To rationalize their disdain, Americans developed a eugenics theory targeted specifically at people from the Mediterranean, with a bullseye on Italians. Italian immigrants were seen as “an inferior race that threatened to dilute the “good Northern European stock and undermine traditional American institutions.” With the aid of settled science, it became easier for Americans to exclude Italians.
In 1917, Congress enacted an immigration intelligence test to curb immigration from Italy. It didn’t work; most Italians passed.
In 1921, over 200,000 Italian immigrants came to America, setting off alarm bells. The 1922 Immigration Act placed a quota of 42,000 on Italian immigrants. But even that was seen as too many.
Congress then passed the Immigration Act of 1924 to limit Italian immigration further. The quota was now 2% of the number of Italians in America in 1890. Congress chose that year because it was before Italians immigrated in numbers. This limited the Italian immigration quota to 3,845 people. In 1927, it was increased to 5,802. The fact that, during WWI, Italian immigrants were only 4% of the population but 10-12% of the military didn’t make them less inferior.
In WWII, up to 1.5 million Italian Americans served in the US military. Italian Americans enlisted in numbers, despite America being at war with Italy from December 11, 1941, to September 8, 1943. It was generally recognized that families with soldiers were low risk.
Still, 10,000 Italians in California were forced to leave their homes. About 600,000 Italians in America were under curfews and travel restrictions. Radios and guns were confiscated, and homes were subject to spot seizures. There were 3,278 arrested, 1,881 in custody, and 418 interned throughout the war. Thousands of Italian fishermen lost their livelihoods.
Some are confused about how patriotic Italians, many of whom had sons in the military, could be subjected to such humiliation. By 1942, the government began loosening some restrictions on the Italians, recognizing that they were being punished for Japanese aggression against America.
In 1988, Congress passed the Civil Liberties Act of 1988. Japanese Americans interned during WWII received a letter of apology from the president, a Day of Remembrance, $1.6 billion in redress payment, and a multi-million dollar fund to educate Americans on the mistreatment of the Japanese in WWII.
But what about the Italians who were mistreated in WWII? A visitor to the WWII Museum would find the following: “The surveillance and detention of Italian Americans after Pearl Harbor is a little-known piece of WWII history, December 13, 2021.”

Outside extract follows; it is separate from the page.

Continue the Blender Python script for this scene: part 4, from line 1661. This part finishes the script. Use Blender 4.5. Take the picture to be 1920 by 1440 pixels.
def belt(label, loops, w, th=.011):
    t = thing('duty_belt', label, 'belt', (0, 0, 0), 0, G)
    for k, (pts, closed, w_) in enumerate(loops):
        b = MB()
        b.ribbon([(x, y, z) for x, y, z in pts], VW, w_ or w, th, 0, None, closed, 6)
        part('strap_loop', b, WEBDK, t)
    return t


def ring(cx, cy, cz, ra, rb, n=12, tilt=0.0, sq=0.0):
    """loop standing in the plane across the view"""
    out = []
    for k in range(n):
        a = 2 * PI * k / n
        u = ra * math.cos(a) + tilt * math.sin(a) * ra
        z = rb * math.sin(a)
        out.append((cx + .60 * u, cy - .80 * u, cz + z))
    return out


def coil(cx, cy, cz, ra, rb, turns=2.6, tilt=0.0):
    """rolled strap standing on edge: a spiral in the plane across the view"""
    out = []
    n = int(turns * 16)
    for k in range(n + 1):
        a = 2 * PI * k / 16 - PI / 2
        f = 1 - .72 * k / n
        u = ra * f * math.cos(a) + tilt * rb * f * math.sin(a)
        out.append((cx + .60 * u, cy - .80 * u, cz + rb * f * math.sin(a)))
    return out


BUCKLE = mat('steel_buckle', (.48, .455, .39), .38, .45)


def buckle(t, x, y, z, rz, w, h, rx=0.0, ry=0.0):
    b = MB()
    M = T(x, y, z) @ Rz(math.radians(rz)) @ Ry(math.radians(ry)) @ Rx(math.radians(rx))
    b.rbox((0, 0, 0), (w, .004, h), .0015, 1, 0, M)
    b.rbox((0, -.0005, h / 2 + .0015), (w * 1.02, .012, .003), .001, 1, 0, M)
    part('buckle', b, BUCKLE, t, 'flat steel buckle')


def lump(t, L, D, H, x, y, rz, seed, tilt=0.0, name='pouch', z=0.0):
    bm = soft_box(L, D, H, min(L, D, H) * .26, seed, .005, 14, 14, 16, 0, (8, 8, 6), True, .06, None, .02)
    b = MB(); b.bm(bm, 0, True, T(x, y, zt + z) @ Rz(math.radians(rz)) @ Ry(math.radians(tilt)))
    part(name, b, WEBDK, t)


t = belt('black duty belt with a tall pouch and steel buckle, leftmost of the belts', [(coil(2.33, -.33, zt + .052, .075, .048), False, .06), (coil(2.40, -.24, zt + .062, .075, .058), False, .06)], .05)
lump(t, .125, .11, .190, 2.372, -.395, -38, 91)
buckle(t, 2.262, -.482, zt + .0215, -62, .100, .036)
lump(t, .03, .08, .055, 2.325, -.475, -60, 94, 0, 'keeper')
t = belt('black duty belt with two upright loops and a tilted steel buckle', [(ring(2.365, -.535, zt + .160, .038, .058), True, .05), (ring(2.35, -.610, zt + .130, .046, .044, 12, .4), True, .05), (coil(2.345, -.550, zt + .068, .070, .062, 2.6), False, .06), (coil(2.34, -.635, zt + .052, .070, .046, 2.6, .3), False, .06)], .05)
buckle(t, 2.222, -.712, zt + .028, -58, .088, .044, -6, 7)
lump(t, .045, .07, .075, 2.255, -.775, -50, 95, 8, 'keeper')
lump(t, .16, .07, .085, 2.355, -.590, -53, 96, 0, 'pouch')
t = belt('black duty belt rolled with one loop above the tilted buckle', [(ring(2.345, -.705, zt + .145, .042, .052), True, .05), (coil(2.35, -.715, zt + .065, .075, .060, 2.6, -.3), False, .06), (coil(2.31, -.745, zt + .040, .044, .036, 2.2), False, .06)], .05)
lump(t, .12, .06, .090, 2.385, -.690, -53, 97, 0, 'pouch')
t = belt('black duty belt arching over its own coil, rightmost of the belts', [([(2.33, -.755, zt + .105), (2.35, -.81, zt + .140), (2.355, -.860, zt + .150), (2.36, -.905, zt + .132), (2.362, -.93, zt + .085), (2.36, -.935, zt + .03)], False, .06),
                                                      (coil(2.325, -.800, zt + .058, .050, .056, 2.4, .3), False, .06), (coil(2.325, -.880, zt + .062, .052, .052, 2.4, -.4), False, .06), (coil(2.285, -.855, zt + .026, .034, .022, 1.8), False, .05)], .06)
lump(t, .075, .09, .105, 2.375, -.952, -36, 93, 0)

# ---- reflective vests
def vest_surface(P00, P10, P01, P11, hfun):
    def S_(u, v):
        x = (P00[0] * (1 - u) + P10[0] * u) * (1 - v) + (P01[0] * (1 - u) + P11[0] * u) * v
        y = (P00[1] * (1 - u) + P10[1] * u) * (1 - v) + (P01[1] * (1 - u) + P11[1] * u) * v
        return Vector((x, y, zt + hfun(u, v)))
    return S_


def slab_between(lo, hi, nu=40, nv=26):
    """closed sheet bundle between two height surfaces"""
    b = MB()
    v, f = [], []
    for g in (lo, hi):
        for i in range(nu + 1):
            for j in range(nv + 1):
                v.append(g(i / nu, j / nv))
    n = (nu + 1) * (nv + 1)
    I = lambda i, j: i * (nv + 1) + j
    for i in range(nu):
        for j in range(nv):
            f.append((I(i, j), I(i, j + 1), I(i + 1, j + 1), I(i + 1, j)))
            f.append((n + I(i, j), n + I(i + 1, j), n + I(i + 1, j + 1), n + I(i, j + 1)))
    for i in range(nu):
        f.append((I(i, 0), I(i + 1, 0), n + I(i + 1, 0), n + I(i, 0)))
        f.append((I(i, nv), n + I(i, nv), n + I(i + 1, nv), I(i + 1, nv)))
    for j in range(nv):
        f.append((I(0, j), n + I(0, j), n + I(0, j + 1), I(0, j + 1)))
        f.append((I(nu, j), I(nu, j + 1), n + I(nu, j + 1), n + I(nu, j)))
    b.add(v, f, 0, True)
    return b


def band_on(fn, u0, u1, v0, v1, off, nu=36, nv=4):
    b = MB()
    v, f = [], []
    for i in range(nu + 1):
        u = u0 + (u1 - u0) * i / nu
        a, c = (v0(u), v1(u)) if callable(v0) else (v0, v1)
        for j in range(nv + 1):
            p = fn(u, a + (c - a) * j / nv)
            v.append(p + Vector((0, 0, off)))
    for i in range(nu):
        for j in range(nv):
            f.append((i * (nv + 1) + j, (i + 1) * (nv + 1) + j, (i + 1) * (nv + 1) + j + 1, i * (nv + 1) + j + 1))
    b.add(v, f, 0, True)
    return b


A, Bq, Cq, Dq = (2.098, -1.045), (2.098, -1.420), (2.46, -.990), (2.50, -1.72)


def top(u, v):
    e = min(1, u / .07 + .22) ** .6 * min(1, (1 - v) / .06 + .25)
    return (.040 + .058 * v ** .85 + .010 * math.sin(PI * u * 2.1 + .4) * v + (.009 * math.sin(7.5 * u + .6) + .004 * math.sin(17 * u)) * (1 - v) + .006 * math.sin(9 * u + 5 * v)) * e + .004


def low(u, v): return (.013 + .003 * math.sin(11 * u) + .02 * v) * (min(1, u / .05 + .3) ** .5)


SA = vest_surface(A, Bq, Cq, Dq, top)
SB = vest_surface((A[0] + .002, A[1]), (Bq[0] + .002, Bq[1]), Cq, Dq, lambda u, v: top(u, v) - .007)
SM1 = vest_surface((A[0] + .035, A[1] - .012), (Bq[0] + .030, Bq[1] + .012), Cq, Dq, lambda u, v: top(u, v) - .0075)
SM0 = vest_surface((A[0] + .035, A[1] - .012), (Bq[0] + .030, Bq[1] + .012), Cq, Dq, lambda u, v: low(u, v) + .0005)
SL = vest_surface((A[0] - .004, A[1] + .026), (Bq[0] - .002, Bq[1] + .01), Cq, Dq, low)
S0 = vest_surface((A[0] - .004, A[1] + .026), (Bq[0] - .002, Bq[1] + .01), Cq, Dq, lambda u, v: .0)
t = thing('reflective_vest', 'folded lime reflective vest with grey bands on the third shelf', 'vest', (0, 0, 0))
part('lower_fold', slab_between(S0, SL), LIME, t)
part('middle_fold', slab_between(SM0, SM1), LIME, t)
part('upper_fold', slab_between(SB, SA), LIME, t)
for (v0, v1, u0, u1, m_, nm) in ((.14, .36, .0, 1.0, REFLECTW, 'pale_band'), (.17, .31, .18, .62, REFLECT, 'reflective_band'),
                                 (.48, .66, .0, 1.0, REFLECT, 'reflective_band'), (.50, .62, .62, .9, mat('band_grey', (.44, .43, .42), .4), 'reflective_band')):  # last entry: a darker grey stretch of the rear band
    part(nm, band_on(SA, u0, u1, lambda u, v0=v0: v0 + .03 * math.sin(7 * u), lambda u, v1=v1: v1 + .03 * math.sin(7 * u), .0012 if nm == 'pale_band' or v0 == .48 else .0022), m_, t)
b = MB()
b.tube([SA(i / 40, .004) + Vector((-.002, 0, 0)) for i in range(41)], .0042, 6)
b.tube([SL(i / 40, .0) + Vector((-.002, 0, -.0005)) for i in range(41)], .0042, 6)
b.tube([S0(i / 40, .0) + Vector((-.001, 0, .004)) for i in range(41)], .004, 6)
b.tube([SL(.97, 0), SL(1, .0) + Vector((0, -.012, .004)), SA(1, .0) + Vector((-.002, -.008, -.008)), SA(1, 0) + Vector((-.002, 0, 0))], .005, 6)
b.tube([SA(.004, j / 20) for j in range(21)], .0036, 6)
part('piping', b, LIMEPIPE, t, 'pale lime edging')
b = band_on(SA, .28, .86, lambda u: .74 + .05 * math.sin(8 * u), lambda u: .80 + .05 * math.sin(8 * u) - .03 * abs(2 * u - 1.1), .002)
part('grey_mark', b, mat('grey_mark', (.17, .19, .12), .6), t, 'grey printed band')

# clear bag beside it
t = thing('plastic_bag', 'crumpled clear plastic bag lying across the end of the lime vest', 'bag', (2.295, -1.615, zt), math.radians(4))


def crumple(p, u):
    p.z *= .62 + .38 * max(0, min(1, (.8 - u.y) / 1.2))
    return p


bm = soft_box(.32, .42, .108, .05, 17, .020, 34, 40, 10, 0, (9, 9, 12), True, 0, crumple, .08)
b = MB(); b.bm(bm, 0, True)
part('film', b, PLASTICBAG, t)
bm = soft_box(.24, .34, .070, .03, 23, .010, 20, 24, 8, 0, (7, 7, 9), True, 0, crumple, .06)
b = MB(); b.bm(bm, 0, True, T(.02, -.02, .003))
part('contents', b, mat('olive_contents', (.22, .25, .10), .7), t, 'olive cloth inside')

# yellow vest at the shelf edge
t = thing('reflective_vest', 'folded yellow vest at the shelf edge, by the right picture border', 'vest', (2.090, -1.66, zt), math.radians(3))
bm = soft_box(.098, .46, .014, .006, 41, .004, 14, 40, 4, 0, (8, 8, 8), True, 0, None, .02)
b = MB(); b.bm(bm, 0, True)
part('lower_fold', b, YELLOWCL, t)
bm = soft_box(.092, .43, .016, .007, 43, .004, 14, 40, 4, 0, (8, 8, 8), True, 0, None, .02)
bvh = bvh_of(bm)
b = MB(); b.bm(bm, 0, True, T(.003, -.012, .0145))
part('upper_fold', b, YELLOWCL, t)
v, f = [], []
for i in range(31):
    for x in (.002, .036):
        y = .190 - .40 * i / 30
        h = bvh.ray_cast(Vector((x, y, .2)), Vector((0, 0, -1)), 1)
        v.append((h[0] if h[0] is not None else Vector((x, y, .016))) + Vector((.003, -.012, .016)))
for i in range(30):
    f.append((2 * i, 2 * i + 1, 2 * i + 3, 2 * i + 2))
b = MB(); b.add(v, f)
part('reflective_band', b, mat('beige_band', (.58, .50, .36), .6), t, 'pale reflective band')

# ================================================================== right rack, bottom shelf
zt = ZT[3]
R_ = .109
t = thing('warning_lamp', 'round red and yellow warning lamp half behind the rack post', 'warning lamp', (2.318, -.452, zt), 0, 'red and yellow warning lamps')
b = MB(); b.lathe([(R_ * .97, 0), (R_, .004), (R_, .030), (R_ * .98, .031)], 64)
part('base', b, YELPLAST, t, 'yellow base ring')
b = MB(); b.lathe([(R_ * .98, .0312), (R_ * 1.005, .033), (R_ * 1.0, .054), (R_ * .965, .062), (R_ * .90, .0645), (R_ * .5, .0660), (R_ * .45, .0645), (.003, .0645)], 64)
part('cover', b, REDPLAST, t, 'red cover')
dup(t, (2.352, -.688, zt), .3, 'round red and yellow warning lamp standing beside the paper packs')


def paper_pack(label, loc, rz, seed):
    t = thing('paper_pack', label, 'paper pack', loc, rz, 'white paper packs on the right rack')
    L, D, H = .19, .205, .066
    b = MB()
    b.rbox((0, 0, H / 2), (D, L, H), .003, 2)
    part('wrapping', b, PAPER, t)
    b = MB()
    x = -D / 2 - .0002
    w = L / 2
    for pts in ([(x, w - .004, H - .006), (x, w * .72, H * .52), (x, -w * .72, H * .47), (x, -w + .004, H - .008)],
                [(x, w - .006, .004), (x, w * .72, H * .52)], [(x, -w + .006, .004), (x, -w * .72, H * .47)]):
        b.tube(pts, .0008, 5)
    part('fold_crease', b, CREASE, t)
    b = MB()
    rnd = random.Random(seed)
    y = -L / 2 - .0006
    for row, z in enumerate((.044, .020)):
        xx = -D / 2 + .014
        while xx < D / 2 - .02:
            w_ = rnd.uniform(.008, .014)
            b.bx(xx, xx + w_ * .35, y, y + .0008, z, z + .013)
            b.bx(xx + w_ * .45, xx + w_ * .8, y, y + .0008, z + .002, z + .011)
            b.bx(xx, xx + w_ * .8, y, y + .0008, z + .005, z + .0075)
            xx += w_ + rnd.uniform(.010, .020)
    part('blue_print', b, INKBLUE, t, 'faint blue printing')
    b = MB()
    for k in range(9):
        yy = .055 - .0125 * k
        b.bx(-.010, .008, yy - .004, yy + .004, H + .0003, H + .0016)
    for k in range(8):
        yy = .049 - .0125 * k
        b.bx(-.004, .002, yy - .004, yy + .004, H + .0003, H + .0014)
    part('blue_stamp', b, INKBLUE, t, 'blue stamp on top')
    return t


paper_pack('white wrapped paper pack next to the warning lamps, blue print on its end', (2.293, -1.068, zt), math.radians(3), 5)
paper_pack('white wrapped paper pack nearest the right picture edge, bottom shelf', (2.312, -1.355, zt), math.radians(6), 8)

That it is known at all is because Congress passed the Wartime Violation of Italian American Civil Liberties Act in 2000. With an estimated cost of $500,000, the act provided for an in-depth review of Italian Americans confined in WWII. Most people were shocked because the history of mistreating Italians was virtually unknown. But there would be no apology, no Day of Remembrance, no redress, and no money to educate Americans on the mistreatment of Italians.
The only apology the US government has ever given to Italian Americans for the heinous discrimination they experienced in America was Columbus Day itself. Ironically, states and cities have been replacing it with Indigenous People’s Day. It’s one more discriminatory snub to Italian Americans
If, and when, America elects an Italian American to be president, it will signal the end of another painful racist chapter in America. In the meantime, a nation obsessed with using Remembrance Days, publications, media reports, and curriculum changes to make Americans aware of hard history really needs to give equal consideration to educating Americans about the hard history of the government’s complicity in discrimination against Italians as illegal indentured servants, mistreatment during WWII, and the multiple efforts to virtually exclude Italians from immigrating to America.